• **TASK STATEMENT**
Copy out every line in which the string "parts" occurs.
--- start EXCERPTED DATA ---
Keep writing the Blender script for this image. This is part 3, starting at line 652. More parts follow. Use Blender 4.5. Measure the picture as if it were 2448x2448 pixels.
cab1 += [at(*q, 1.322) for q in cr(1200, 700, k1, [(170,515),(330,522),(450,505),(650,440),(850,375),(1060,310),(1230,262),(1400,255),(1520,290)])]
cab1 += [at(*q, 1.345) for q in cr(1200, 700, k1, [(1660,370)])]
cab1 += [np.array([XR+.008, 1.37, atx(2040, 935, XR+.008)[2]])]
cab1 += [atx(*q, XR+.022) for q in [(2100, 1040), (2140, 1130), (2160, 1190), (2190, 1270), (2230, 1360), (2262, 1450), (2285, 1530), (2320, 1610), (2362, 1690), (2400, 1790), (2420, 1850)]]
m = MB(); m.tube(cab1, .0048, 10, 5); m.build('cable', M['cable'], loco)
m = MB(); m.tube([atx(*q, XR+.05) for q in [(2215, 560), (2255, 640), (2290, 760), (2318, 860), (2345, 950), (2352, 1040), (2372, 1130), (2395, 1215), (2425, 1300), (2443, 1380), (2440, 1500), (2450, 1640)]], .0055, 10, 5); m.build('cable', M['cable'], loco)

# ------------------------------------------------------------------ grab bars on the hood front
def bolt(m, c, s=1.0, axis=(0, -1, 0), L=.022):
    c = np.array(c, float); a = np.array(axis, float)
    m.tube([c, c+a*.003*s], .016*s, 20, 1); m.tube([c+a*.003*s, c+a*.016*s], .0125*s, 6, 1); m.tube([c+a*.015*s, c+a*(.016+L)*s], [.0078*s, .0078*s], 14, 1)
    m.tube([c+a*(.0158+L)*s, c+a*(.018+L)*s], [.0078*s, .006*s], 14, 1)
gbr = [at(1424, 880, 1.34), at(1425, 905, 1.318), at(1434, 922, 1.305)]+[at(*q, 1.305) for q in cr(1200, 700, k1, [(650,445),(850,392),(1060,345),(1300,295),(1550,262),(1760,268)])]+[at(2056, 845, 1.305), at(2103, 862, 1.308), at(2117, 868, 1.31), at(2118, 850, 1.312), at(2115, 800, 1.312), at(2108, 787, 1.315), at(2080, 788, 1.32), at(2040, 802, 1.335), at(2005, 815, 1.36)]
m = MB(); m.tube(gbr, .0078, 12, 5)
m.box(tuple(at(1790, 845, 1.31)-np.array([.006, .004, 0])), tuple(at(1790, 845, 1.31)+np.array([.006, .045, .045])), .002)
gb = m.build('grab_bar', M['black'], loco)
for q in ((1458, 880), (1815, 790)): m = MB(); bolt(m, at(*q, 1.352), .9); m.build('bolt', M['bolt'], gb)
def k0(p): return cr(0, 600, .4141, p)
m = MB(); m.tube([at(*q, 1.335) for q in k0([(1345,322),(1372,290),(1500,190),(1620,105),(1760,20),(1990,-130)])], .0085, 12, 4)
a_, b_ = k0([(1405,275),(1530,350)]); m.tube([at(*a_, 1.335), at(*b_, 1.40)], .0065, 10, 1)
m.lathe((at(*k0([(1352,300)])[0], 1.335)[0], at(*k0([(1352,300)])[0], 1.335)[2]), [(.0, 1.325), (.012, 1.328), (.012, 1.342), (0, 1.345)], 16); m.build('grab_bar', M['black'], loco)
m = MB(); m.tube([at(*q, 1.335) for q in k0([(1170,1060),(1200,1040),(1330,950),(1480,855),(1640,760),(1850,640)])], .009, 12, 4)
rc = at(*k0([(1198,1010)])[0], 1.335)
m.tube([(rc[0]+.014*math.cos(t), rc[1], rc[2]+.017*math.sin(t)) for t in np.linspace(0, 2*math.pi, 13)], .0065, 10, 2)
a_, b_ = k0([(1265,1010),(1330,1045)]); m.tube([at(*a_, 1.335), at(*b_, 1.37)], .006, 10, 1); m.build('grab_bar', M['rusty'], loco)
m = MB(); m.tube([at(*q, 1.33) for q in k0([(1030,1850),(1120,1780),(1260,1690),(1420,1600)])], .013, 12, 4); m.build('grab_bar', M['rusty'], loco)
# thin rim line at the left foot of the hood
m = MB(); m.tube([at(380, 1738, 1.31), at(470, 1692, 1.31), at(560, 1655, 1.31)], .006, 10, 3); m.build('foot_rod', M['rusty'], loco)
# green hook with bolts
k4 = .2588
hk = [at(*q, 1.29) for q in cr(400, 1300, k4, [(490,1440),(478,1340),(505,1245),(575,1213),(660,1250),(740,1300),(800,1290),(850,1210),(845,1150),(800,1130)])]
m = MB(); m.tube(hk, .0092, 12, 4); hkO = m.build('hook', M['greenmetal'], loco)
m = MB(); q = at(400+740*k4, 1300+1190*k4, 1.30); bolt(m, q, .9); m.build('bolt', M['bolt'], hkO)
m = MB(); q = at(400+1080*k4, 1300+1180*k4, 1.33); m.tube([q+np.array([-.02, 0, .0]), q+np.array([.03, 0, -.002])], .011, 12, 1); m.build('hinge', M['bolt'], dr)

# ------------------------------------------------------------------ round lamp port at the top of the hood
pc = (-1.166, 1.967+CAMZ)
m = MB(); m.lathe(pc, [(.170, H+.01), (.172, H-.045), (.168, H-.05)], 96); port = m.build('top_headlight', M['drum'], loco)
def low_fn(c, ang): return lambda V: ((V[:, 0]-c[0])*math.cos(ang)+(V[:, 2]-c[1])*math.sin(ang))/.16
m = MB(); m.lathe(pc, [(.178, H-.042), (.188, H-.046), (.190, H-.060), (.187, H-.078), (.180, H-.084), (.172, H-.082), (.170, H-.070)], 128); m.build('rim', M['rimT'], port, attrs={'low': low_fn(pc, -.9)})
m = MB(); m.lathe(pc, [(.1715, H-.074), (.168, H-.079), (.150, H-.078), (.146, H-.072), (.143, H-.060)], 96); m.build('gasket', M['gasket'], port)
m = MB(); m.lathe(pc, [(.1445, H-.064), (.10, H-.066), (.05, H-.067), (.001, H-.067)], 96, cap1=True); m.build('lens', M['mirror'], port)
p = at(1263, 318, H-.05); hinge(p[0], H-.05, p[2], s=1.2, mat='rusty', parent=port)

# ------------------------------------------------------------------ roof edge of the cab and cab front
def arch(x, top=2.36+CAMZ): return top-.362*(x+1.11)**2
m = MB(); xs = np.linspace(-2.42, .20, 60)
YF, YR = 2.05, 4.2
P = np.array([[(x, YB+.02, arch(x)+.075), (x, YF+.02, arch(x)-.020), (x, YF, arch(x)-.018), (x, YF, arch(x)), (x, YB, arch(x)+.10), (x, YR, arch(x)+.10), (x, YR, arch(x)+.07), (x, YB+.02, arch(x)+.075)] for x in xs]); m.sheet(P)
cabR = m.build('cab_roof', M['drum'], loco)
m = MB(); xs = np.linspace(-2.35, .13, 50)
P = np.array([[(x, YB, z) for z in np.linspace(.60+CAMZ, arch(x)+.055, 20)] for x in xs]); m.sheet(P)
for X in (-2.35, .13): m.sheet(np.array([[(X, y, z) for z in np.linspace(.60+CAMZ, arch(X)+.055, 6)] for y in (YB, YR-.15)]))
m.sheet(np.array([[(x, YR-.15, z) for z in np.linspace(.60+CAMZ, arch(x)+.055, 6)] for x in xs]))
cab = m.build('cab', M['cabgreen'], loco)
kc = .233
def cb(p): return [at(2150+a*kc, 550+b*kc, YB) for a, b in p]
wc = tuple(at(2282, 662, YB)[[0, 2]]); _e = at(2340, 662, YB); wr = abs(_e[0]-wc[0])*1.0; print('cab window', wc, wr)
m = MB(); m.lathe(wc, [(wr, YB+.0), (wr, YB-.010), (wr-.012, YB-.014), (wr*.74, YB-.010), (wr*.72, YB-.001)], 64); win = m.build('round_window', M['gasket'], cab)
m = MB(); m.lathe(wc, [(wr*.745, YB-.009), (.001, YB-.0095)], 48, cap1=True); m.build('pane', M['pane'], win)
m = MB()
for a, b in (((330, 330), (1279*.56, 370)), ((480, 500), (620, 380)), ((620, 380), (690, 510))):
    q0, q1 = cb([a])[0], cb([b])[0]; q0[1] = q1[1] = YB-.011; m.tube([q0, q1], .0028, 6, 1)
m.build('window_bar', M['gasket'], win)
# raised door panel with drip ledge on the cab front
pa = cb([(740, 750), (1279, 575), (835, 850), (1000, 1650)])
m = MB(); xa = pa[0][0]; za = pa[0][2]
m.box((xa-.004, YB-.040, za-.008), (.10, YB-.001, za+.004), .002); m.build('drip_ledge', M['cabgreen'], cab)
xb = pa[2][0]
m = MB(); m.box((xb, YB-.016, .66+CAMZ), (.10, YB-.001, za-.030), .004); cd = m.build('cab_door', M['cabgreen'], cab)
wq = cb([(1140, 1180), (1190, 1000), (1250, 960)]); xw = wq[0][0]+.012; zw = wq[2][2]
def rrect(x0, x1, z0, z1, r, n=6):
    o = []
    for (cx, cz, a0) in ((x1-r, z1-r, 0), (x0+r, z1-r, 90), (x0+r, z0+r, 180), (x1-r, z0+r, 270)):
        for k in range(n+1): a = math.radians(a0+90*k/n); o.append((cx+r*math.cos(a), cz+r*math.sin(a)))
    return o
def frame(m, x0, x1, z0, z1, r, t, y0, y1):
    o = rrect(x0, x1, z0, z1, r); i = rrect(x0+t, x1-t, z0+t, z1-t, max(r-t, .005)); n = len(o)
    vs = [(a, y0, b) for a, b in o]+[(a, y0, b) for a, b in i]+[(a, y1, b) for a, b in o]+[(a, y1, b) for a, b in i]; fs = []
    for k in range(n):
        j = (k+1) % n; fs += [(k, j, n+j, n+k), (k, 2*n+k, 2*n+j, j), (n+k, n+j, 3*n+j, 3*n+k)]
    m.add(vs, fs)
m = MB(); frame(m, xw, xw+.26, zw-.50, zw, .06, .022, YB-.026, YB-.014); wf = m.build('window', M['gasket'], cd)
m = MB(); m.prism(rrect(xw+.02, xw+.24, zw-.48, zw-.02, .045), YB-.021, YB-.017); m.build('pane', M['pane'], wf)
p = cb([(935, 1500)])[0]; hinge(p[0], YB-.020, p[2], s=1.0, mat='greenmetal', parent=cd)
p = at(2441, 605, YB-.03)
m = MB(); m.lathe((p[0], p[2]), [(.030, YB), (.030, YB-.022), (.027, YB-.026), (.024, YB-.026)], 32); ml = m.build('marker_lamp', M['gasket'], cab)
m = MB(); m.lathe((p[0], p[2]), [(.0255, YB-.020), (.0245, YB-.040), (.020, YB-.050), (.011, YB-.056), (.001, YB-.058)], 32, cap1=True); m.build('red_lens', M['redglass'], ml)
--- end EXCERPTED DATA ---
--- start EXCERPTED DATA ---
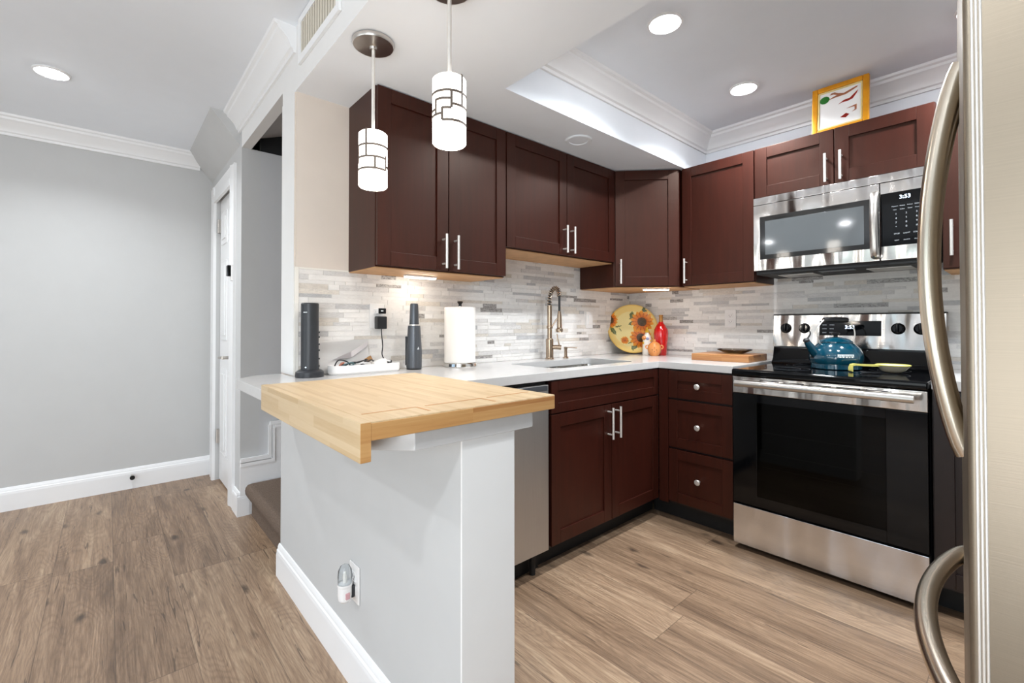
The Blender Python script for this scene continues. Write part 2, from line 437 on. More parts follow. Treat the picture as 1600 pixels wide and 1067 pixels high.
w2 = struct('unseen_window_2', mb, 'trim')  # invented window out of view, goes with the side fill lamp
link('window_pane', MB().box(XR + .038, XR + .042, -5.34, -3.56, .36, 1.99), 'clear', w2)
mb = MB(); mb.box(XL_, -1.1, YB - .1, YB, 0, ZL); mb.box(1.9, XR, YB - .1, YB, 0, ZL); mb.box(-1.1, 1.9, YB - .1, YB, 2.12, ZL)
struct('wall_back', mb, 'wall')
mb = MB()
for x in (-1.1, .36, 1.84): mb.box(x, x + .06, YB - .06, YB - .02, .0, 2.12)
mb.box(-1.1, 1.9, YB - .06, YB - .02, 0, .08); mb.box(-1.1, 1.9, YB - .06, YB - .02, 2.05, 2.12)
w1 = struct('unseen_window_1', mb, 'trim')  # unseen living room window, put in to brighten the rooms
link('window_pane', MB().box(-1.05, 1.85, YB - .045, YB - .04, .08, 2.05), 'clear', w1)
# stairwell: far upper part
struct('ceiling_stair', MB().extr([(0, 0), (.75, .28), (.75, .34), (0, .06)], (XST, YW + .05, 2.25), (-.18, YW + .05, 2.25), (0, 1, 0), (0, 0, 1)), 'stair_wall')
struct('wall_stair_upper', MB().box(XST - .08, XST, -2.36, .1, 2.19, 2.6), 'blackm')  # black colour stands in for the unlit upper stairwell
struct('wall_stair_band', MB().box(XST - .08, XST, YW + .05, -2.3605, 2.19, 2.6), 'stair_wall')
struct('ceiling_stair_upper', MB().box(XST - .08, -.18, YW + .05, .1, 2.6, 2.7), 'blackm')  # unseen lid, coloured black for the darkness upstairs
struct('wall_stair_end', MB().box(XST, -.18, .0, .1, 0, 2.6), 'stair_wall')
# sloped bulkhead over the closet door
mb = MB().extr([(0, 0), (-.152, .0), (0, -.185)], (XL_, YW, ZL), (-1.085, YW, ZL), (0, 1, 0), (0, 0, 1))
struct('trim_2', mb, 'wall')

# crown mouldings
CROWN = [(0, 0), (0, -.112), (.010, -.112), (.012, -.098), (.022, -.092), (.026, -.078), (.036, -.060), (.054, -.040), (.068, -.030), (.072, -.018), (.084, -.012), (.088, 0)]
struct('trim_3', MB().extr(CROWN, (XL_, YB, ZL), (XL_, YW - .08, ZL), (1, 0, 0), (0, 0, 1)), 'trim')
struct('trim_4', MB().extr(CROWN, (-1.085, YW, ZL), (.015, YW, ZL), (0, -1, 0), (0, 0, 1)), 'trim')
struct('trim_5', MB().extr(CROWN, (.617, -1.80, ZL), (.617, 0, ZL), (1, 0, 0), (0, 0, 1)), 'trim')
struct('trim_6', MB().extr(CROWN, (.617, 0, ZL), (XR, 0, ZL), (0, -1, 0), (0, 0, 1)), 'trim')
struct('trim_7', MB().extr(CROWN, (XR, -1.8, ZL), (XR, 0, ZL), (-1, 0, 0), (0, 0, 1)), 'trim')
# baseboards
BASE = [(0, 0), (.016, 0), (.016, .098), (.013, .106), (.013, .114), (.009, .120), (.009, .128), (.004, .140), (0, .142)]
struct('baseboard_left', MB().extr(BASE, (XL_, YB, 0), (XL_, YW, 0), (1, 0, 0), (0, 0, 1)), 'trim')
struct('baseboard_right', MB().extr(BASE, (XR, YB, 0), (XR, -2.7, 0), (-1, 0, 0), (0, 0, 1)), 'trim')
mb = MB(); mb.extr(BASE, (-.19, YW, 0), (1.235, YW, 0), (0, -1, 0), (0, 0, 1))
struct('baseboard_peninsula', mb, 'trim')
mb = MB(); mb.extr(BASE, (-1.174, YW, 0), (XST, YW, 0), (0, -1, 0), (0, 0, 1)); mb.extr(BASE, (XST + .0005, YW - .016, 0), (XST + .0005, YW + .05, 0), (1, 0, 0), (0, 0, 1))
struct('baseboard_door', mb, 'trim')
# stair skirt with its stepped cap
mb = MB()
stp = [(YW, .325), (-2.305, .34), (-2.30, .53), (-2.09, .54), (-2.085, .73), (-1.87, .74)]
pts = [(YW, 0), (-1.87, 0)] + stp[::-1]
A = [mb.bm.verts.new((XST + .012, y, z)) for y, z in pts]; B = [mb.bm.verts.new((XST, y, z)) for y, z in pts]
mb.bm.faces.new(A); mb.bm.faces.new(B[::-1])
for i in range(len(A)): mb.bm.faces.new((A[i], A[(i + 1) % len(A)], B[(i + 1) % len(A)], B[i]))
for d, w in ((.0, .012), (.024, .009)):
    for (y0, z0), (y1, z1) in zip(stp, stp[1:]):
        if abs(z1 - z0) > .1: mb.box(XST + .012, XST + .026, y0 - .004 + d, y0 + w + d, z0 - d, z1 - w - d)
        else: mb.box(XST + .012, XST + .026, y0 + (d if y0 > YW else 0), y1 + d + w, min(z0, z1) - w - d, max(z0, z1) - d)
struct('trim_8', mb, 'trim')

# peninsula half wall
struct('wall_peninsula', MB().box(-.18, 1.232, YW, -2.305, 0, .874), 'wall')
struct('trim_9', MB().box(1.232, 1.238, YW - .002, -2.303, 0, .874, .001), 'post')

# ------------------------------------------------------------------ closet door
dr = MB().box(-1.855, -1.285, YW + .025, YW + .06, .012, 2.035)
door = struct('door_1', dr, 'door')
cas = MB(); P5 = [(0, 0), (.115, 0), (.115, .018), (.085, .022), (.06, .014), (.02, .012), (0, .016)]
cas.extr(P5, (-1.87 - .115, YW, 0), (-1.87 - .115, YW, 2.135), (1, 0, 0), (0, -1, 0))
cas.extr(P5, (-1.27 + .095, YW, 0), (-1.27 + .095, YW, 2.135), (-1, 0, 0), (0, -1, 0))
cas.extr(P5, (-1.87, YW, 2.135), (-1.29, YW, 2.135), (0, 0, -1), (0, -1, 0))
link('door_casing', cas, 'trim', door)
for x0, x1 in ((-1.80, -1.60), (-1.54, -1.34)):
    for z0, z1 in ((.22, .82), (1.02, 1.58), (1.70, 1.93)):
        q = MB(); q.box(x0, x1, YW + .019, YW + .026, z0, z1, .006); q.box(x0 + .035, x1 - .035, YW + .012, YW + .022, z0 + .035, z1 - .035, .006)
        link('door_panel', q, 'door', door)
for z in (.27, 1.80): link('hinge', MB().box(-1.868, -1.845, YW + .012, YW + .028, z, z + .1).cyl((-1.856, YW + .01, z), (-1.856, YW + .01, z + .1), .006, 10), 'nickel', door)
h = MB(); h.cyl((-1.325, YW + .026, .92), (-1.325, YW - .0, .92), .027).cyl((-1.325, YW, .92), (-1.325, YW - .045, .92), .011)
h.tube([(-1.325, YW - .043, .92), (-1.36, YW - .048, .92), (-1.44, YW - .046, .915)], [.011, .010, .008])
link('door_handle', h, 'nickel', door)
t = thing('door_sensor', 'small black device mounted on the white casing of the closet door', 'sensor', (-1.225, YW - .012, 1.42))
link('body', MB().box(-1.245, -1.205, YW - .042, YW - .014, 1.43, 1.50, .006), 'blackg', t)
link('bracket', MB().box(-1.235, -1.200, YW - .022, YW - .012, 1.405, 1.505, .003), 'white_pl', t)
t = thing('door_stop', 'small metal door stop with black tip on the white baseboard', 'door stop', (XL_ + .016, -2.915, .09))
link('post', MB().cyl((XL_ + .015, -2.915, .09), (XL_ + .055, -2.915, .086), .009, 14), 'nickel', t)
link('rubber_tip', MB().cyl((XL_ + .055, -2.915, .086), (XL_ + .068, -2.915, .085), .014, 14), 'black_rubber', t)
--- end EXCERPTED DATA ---
• **OUTPUT BELOW**
Keep writing the Blender script for this image. This is part 3, starting at line 652. More parts follow. Use Blender 4.5. Measure the picture as if it were 2448x2448 pixels.
The Blender Python script for this scene continues. Write part 2, from line 437 on. More parts follow. Treat the picture as 1600 pixels wide and 1067 pixels high.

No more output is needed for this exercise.